Goal:
Quote exactly the lines between the line containing "by 1025 pixels." and the line containing "wpart(cv.build('screen', vw))", counting those two lines as part of the range. Leave the rest out.

## start Records supplied

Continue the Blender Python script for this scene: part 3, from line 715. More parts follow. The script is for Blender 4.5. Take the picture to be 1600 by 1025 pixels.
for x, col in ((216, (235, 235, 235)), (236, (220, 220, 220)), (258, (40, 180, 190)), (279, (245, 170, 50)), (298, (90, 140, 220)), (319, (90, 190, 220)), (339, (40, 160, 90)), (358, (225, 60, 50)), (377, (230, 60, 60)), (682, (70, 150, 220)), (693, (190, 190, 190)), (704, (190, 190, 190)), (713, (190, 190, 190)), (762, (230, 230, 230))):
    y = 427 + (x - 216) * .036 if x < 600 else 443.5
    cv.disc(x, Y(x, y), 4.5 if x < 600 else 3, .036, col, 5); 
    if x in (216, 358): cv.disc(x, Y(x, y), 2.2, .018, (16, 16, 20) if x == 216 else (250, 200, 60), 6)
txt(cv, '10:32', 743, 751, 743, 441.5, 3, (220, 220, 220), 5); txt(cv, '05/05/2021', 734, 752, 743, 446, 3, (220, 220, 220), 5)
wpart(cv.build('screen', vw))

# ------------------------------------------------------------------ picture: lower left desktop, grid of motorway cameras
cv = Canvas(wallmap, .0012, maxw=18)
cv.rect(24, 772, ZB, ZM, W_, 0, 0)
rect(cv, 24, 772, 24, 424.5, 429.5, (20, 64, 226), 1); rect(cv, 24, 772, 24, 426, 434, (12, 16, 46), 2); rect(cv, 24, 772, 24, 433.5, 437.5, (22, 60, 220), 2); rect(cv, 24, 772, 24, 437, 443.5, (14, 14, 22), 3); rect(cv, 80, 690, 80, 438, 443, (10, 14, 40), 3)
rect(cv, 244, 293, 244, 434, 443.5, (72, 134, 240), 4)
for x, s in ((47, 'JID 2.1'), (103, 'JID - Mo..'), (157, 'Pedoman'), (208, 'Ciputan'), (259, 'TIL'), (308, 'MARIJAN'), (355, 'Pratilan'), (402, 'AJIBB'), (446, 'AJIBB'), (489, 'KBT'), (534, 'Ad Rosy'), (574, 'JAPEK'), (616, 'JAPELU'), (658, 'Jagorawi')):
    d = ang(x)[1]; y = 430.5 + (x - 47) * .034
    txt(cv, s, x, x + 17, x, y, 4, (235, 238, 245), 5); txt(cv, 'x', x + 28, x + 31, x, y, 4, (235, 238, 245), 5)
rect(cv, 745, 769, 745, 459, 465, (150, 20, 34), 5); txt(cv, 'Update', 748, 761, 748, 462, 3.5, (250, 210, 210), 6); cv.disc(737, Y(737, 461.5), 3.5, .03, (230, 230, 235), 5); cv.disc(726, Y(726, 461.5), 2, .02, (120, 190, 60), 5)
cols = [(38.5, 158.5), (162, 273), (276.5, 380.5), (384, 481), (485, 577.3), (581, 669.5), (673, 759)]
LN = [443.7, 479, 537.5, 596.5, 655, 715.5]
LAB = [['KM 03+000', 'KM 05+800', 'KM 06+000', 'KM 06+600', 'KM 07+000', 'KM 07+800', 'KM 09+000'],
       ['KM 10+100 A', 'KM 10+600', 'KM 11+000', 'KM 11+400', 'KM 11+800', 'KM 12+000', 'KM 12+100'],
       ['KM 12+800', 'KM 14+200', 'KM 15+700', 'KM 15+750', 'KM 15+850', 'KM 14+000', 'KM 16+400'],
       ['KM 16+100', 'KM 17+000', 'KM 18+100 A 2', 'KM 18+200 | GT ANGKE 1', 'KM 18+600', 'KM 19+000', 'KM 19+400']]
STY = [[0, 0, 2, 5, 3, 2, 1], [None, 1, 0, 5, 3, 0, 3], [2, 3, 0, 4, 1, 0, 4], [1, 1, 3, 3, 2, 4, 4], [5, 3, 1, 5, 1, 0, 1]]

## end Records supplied
## start Records supplied

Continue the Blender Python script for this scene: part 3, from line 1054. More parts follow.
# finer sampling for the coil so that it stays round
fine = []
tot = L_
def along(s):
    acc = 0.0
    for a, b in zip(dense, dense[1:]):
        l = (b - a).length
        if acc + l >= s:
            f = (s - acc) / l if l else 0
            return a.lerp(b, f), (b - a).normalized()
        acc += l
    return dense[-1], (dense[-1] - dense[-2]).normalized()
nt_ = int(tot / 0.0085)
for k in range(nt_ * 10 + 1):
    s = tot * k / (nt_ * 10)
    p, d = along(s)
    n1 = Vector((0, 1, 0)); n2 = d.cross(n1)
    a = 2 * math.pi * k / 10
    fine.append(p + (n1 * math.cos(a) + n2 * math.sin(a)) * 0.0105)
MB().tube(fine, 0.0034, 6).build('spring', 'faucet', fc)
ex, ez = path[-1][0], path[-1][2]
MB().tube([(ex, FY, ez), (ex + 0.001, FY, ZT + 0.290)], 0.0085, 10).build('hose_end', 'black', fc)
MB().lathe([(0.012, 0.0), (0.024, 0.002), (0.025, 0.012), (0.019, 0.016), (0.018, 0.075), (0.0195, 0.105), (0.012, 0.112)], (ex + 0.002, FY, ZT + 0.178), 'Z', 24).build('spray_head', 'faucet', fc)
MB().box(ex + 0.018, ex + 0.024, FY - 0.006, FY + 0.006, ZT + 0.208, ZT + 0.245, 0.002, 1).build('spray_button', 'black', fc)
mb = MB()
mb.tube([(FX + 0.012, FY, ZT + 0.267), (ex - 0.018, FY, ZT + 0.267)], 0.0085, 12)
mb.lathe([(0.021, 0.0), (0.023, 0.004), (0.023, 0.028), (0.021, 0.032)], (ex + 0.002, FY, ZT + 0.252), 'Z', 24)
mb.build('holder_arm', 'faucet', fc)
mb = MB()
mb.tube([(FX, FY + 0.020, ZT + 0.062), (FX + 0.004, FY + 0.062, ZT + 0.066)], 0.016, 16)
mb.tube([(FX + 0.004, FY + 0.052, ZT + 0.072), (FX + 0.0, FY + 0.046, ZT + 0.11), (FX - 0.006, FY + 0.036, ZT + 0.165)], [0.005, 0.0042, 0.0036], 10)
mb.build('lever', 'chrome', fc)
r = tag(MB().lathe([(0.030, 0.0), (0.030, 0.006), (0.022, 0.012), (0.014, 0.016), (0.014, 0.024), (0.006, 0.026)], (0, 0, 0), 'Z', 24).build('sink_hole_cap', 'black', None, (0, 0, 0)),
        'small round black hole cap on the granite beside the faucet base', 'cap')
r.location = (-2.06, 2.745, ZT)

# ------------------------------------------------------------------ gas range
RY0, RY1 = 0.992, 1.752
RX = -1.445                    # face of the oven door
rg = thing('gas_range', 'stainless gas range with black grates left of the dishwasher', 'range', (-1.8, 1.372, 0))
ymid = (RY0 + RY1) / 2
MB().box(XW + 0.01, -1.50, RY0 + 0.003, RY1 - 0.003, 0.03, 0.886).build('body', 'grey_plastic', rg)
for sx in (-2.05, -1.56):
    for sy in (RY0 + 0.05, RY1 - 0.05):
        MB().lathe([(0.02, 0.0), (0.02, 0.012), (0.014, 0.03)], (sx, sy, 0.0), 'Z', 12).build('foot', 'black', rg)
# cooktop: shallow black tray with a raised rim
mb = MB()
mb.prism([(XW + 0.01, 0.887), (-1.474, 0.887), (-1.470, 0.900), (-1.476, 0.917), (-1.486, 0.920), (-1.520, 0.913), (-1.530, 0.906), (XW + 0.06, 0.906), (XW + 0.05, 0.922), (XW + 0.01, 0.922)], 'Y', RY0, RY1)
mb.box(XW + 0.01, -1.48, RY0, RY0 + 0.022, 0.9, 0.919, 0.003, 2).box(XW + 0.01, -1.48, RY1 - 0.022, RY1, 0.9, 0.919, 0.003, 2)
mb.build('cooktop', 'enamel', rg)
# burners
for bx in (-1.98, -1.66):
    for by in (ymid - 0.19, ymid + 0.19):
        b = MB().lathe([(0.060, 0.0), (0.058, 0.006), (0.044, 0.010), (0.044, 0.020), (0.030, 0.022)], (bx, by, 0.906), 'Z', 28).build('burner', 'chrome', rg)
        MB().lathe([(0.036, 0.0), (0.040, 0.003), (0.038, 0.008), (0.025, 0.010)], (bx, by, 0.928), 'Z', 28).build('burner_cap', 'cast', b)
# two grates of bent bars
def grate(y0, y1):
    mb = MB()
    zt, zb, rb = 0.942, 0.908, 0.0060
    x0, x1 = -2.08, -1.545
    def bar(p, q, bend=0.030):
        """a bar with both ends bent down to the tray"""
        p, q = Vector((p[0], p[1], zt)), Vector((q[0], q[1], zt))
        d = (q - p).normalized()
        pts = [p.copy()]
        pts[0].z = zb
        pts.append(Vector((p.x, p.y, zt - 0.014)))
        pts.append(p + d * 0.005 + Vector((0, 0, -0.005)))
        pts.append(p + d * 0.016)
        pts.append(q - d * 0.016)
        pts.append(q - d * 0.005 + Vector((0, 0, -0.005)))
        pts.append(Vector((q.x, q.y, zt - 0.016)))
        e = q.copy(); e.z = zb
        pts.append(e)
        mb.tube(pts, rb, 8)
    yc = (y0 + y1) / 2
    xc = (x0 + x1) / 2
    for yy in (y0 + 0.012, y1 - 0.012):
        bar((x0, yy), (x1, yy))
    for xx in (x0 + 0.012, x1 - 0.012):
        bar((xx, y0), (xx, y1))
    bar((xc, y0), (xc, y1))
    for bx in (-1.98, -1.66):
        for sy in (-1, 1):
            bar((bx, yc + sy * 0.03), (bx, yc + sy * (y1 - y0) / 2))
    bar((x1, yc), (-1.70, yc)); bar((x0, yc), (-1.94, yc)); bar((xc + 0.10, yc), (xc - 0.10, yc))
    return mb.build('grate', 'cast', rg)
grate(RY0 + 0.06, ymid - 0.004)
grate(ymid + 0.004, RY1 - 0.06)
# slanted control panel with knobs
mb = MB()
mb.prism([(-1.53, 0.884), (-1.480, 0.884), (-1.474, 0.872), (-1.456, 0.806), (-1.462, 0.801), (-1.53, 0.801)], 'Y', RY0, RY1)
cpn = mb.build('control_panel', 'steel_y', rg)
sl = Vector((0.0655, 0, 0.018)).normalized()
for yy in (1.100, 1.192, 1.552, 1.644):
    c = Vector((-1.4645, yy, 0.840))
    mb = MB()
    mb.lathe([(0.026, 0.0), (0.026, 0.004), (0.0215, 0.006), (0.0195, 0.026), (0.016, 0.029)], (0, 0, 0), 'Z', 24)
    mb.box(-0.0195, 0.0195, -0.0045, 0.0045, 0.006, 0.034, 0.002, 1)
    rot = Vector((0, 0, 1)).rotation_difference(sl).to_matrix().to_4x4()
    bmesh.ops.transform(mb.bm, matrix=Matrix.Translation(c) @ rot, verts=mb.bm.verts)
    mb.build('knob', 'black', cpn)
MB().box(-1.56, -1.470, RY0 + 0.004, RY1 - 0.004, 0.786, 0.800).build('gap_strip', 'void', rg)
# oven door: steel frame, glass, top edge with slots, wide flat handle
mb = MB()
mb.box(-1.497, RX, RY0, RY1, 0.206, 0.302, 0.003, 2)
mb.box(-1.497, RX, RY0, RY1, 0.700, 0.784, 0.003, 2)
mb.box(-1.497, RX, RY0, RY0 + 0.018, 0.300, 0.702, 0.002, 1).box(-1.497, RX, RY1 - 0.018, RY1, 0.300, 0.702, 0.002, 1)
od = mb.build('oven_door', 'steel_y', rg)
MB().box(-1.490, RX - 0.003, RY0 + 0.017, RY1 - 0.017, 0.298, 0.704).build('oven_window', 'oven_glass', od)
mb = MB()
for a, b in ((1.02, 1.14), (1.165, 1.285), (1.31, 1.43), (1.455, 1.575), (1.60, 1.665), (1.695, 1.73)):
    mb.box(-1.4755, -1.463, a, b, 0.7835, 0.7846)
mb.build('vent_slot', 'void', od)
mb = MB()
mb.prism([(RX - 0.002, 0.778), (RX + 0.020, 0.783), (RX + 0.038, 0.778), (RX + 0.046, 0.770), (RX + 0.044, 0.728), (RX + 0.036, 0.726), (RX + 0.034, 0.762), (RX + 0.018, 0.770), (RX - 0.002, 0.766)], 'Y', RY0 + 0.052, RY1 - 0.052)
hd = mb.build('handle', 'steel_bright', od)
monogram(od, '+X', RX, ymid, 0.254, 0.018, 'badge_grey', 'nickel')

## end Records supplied

Written solution:
Continue the Blender Python script for this scene: part 3, from line 715. More parts follow. The script is for Blender 4.5. Take the picture to be 1600 by 1025 pixels.
for x, col in ((216, (235, 235, 235)), (236, (220, 220, 220)), (258, (40, 180, 190)), (279, (245, 170, 50)), (298, (90, 140, 220)), (319, (90, 190, 220)), (339, (40, 160, 90)), (358, (225, 60, 50)), (377, (230, 60, 60)), (682, (70, 150, 220)), (693, (190, 190, 190)), (704, (190, 190, 190)), (713, (190, 190, 190)), (762, (230, 230, 230))):
    y = 427 + (x - 216) * .036 if x < 600 else 443.5
    cv.disc(x, Y(x, y), 4.5 if x < 600 else 3, .036, col, 5); 
    if x in (216, 358): cv.disc(x, Y(x, y), 2.2, .018, (16, 16, 20) if x == 216 else (250, 200, 60), 6)
txt(cv, '10:32', 743, 751, 743, 441.5, 3, (220, 220, 220), 5); txt(cv, '05/05/2021', 734, 752, 743, 446, 3, (220, 220, 220), 5)
wpart(cv.build('screen', vw))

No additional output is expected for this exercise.